Grandes treinadores que já passaram pelo futebol brasileiro dirigiram o São Caetano quando ainda eram anônimos – de Muricy Ramalho a Tite. E quantos jogadores de alto nível mas pouco conhecidos também não saíram do Estádio Anacleto Campanella diretamente para os grandes clubes?  

Mais que um mecenas desmedido, Saul Klein exerceu como incentivador do São Caetano o papel de torcedor comum, apenas com o privilégio de ter relações com a cúpula da agremiação, e também com o prefeito Luiz Tortorello.  Saul Klein era uma peça invisível na maquinaria de resultados do São Caetano.  

FAMÍLIA MILIONÁRIA  

Saul Klein estava tão distante do dia a dia do São Caetano e também das tomadas de decisões da direção executiva do São Caetano que não se apercebeu nem foi informado de que a gestão principalmente durante os longos anos de Nairo Ferreira de Souza se cristalizou como um principado.  

Coincidentemente, Nairo Ferreira da Silva e família ficaram milionários durante o período de desencaixes financeiros de Saul Klein. Há processos judiciais que colocam o então presidente executivo em maus lençóis.  

O São Caetano começou a degringolar dentro de campo a partir da decisão de Saul Klein cortar as doações.  A última conquista da equipe, o título da Série A-2 do Campeonato Paulista, em 2020, ainda foi lubrificada com recursos do mecenas.  

Saul Klein era um apaixonado pelo São Caetano e se desencantou na medida em que apareceram no radar de informações uma batelada de suspeições sobre o comando executivo.  

IBIS PAULISTA  

Ao sair para valer, o São Caetano se tornou uma espécie de Ibis do futebol paulista. Ibis é um time pernambucano que ficou famoso no futebol mundial por colecionar derrotas sobre derrotas. O São Caetano chegou a ficar 23 jogos sem vitória. E foi goleado num jogo da Série D do Campeonato Brasileiro por nove e zero. Tudo depois da saída para valer de Saul Klein. 

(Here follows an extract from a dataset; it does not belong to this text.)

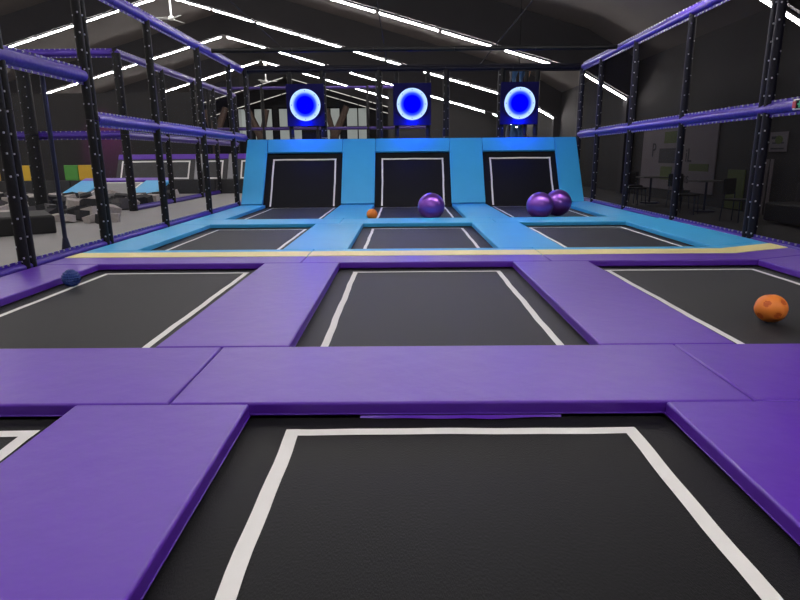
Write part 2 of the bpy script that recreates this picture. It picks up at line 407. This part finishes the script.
# ------------------------------------------------------------------ cage: posts, rails, nets
def ties(bm, a, b, off, step=.22, sz=.008):
    a = Vector(a); b = Vector(b); L = (b - a).length; n = int(L / step); d = (b - a) / L
    for k in range(n):
        p = a + d * (step * (k + .5) + random.uniform(-.02, .02)) + Vector(off)
        q = Matrix.Translation(p) @ Matrix.Rotation(random.uniform(-.6, .6), 4, 'X')
        box(bm, -sz, sz, -sz, sz, -sz * 1.3, sz * 1.3, mx=q)
def post(x, y, z1, label, r=.07, double=False, m_='black_foam', z0=-.06, tie=1, grp=None):
    t = thing('padded_post', label, 'post', (x, y, z0), group=grp)
    h = z1 - z0
    offs = (-.066, .066) if double else (0,)
    for o_ in offs:
        bm = B(); n = max(1, int(h / 1.95)); q = h / n
        for k in range(n): tube(bm, (0, o_, k * q + .006), (0, o_, (k + 1) * q - .006), r, 14)
        obj('foam_sleeve', bm, m_, t, smooth=True)
    if tie:
        bm = B()
        s = 1 if x < 0 else -1
        for o_ in offs:
            ties(bm, (0, o_, .05), (0, o_, h - .05), (s * r * .6, -r * .82, 0), .25, .008); ties(bm, (0, o_, .15), (0, o_, h - .05), (-s * r * .5, -r * .87, 0), .31, .007)
        obj('net_ties', bm, 'white_tie', t)['kind'] = 'stuff'
    return t
def rail(a, b, label, r=.075, m_='violet_foam', flap=True, name='padded_rail', tie=True, z=None):
    a = Vector(a); b = Vector(b)
    t = thing(name, label, 'rail', a)
    d = b - a; L = d.length
    bm = B(); n = max(1, round(L / 2.0))
    for k in range(n): tube(bm, d * (k / n) + d.normalized() * .004, d * ((k + 1) / n) - d.normalized() * .004, r, 14)
    obj('foam_sleeve', bm, m_, t, smooth=True)
    if flap:
        up = Vector((0, 0, 1)); h = r + .04
        for s, nm in ((1, 'upper_flap'), (-1, 'lower_flap')):
            bm = B(); dn = d.normalized(); sd = dn.cross(up).normalized() * .004
            p = [up * s * (r - .01), up * s * h]
            vs = [bm.verts.new(v) for v in (p[0] - sd, p[1] - sd, p[1] - sd + d, p[0] - sd + d, p[0] + sd, p[1] + sd, p[1] + sd + d, p[0] + sd + d)]
            for q in ((0, 1, 2, 3), (4, 7, 6, 5), (1, 5, 6, 2), (0, 4, 5, 1), (3, 2, 6, 7), (0, 3, 7, 4)): bm.faces.new([vs[i] for i in q])
            obj(nm, bm, m_, t)
    if tie:
        bm = B(); side = Vector((.012 if a.x < 0 else -.012, 0, 0))
        if abs(d.x) > abs(d.y): side = Vector((0, -.012, 0))
        h = r + .028
        ties(bm, (0, 0, 0), d, side + Vector((0, 0, h)), .13, .009); ties(bm, (0, 0, 0), d, side - Vector((0, 0, h)), .13, .009)
        obj('net_ties', bm, 'white_tie', t)['kind'] = 'stuff'
    return t
def net(pts, label, m_='net', name='safety_net'):
    """thin netting sheet hung between frame members; pts = 4 corners"""
    c = Vector(pts[0]); bm = B(); P_ = [Vector(p) - c for p in pts]
    n = (P_[1] - P_[0]).cross(P_[3] - P_[0]).normalized() * .0
    N = 10; g = []
    for i in range(N + 1):
        row = []
        for j in range(N + 1):
            u, v = i / N, j / N
            p = P_[0] * (1 - u) * (1 - v) + P_[1] * u * (1 - v) + P_[2] * u * v + P_[3] * (1 - u) * v
            row.append(bm.verts.new(p))
        g.append(row)
    for i in range(N):
        for j in range(N): bm.faces.new((g[i][j], g[i + 1][j], g[i + 1][j + 1], g[i][j + 1]))
    return tag(obj(name, bm, m_, None, c), label, 'net')
CX_ = 5.03
TOP = 3.84
LP = [(4.4, True), (7.3, True), (9.36, True), (11.77, False), (14.5, False), (17.0, False), (18.45, True)]
lw = ['next to the viewer outside the view', 'nearest in view, at the left picture edge', 'where the purple side rail changes height', 'just behind the yellow stripe', 'halfway along the blue pads', 'beside the foot of the left rebound wall', 'in the far left corner']
for (y, dbl), ww in zip(LP, lw):
    if y < 5: continue
    post(-CX_ + (.1 if y > 18 else 0), y, TOP, 'black padded post of the left net, ' + ww, .064 if dbl else .07, dbl)
RP = [(6.4, False), (9.05, True), (11.67, False), (14.3, False), (16.7, False), (18.45, True)]
rw_ = ['outside the view', 'thick and nearest in view', 'next behind the thick nearest one', 'third from the viewer', 'beside the foot of the right rebound wall', 'in the far right corner']
for (y, dbl), ww in zip(RP, rw_):
    if y < 7: continue
    post(CX_, y, TOP, 'dark padded post of the right net, ' + ww, .064 if dbl else .07, dbl, m_='navy_foam')
# thin steel pole with a flared foot
t = thing('steel_pole', 'thin dark blue steel pole with a flared foot outside the left net', 'pole', (-5.12, 8.35, -.06))
bm = B(); tube(bm, (0, 0, .1), (0, 0, 2.62), .03, 10); obj('pole', bm, 'steel', t, smooth=True)
bm = B(); tube(bm, (0, 0, 0), (0, 0, .28), .085, 12, .035); obj('foot', bm, 'steel', t, smooth=True)
V = 'violet_foam'
rail((-CX_, 4.4, 2.51), (-CX_, 9.24, 2.51), 'thick purple rail of the left net at the left picture edge, higher than the rest', .085)
rail((-CX_, 9.46, 1.91), (-CX_, 18.4, 1.91), 'long purple middle rail of the left net')
rail((-CX_, 4.4, TOP), (-CX_, 18.4, TOP), 'long purple top rail of the left net')
rail((CX_, 5.0, 1.93), (CX_, 18.4, 1.93), 'long purple middle rail of the right net')
rail((CX_, 5.0, TOP), (CX_, 18.4, TOP), 'long blue purple top rail of the right net')
rail((-CX_, 4.4, 0.0), (-CX_, 18.35, 0.0), 'purple studded rail along the foot of the left net', .05, flap=True)
rail((CX_, 5.0, 0.03), (CX_, 18.35, 0.03), 'purple studded rail along the foot of the right net', .05, flap=True)
rail((-4.95, 18.45, TOP), (4.95, 18.45, TOP), 'dark top rail above the three round lights', .07, m_='navy_foam', tie=False)
rail((-4.95, 15.4, TOP + .03), (4.95, 15.4, TOP + .03), 'black tube crossing overhead between the two side nets', .055, m_='black_foam', flap=False, tie=False, name='overhead_tube')
for x, ww in ((-3.24, 'left'), (-.72, 'middle'), (2.0, 'right')):
    bm = B(); tube(bm, (0, -9.4, 0), (0, 3.0, 0), .011, 6); tag(obj('overhead_cable', bm, 'frame_black', None, (x, 15.4, TOP + .1)), 'thin black cable running overhead towards the viewer, %s one of three' % ww, 'cable')
for (x, r, dd) in ((-3.64, .075, 'left of the left round light'), (-2.66, .10, 'thick one right of the left round light'), (-.98, .10, 'thick one left of the middle round light'), (-.46, .07, 'thin one left of the middle round light'),
                   (.48, .07, 'thin one right of the middle round light'), (1.02, .10, 'thick one right of the middle round light'), (2.66, .11, 'thick one left of the right round light'), (3.40, .06, 'directly behind the right round light'), (3.72, .07, 'right of the right round light')):
    post(x, 18.49, TOP, 'black padded post of the end net, ' + dd, r, tie=r > .08)
ys = [4.4, 7.3, 9.36, 11.77, 14.5, 17.0, 18.45]
for a, b, ww in zip(ys, ys[1:], ['first bay at the left picture edge', 'second bay with the thin pole', 'bay at the yellow stripe', 'bay beside the third row', 'bay beside the fourth row', 'narrow last bay by the rebound wall']):
    net([(-CX_ - .09, a, 0), (-CX_ - .09, b, 0), (-CX_ - .09, b, TOP), (-CX_ - .09, a, TOP)], 'black safety net on the left side, ' + ww)
ys = [5.0, 9.05, 11.67, 14.3, 16.7, 18.45]
for a, b, ww in zip(ys, ys[1:], ['first bay at the right picture edge', 'wide bay behind the thick post', 'bay in front of the green and white banner', 'bay with the sloping roof light behind', 'narrow last bay by the rebound wall']):
    net([(CX_ + .09, a, 0), (CX_ + .09, b, 0), (CX_ + .09, b, TOP), (CX_ + .09, a, TOP)], 'black safety net on the right side, ' + ww, 'net_darkened')
net([(-4.95, 18.6, 0), (-1.6, 18.6, 0), (-1.6, 18.6, TOP), (-4.95, 18.6, TOP)], 'black end net behind the left round light')
net([(-1.6, 18.6, 0), (1.6, 18.6, 0), (1.6, 18.6, TOP), (-1.6, 18.6, TOP)], 'black end net behind the middle round light')
net([(1.6, 18.6, 0), (4.95, 18.6, 0), (4.95, 18.6, TOP), (1.6, 18.6, TOP)], 'black end net behind the right round light')

# ------------------------------------------------------------------ round target lights
for (x, ww) in ((-3.16, 'left'), (0.0, 'middle'), (3.17, 'right')):
    t = thing('target_light', 'round blue target light with a white glowing rim, %s of the three' % ww, 'light', (x, 18.30, 2.82))
    bm = B(); box(bm, -.56, .56, -.03, .03, -.6, .6, .01, 2); obj('board', bm, 'board', t)
    bm = B(); tube(bm, (0, -.035, 0), (0, -.075, 0), .475, 48); tube(bm, (0, -.05, 0), (0, -.08, 0), .455, 48); obj('rim', bm, 'board', t)
    bm = B(); bmesh.ops.create_cone(bm, cap_ends=True, segments=64, radius1=.45, radius2=.45, depth=.02)
    d = obj('diffuser', bm, 'ring', t, (0, -.085, 0), (PI / 2, 0, 0))
    gl = lamp('added_glow', 'POINT', (0, -.20, -.50), 34, (.0, .03, 1), size=0); gl.parent = t  # added unseen point light, deepens the blue glow on the top pads
    for k in range(8):
        a = k * PI / 4 + .0
        bm = B(); tube(bm, (.4 * math.cos(a), -.09, .4 * math.sin(a)), (.4 * math.cos(a), -.105, .4 * math.sin(a)), .014, 8); obj('screw', bm, 'frame_black', t)
    bm = B()
    for s in (-1, 1): box(bm, s * .45 - .02, s * .45 + .02, .03, .08, -.5, .5)
    obj('bracket', bm, 'frame_black', t)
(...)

O São Caetano também adicionou aos fracassos nos gramados uma série de derrapadas diretivas. A chegada de supostos investidores que jamais entenderam a mecânica do futebol profissional e empresarial abriu as portas a escândalos. Foram vexames atrás de vexames. 

Agora, numa nova experiência empresarial de atmosfera institucional sob suspeição, porque o presidente executivo chegou a ser preso por suposto envolvimento criminal como dirigente da chamada Feira da Madrugada, em São Paulo, o São Caetano acena com retomada.  

Saiu um mecenas e entraram vários investidores que não teriam a consistência clássica de quem faz do futebol de competição um planejamento de fato empresarial. Qualificar os novos dirigentes de aventureiros poderia ser um exagero, mas há um grau elevado de aleatoriedade lotérica quanto aos resultados a serem alcançados.  

VERDADE SUPRIMIDA  

A supressão de uma verdade consolidada nos gramados de futebol por conta de uma série de denúncias sobre o comportamento pessoal jamais confirmadas pelo Judiciário caracteriza estes tempos de assassinato de reputação e de negação dos fatos em áreas distintas e por isso mesmo indevidamente contaminadas.  

É muito difícil acreditar que a nova roupagem institucional do São Caetano reproduza o passado mesmo que de forma mais modesta. Os tempos são outros. Há novos modelos de estruturação de equipes de futebol, notadamente a SAF, Sociedade Anônima do Futebol.  

Os investidores são profissionais do mundo da bola e do mundo das finanças. As agremiações que oferecem maior rentabilidade aos negócios aos poucos se transformam em empreendimentos.  

MODELO EXPLODIDO  

O modelo de mecenato de Saul Klein já não teria vez. A manutenção de equipes de futebol competitivas é cada vez mais dispendiosa e requer rentabilidade e retorno dos recursos financeiros investidos.  

É muito pouco provável, portanto, que o São Caetano destes tempos de rebaixamentos seguidos recupere-se na hierarquia do futebol brasileiro diante da movimentação geral e irrestrita por mais profissionalismo. A transposição do São Caetano em clube empresarial dentro de um figurino de transparência provavelmente não encontraria ressonância.  

Depois do São Caetano de mecenato que jamais poderia ser subestimado, o que temos na praça é um figurino deslocado da espinha dorsal do novo profissionalismo do futebol brasileiro.  

Portanto, o São Caetano é uma incógnita depois do saco sem fundo de dinheiro privado doado e malversado segundo denúncias que percorrem corredores do Judiciário.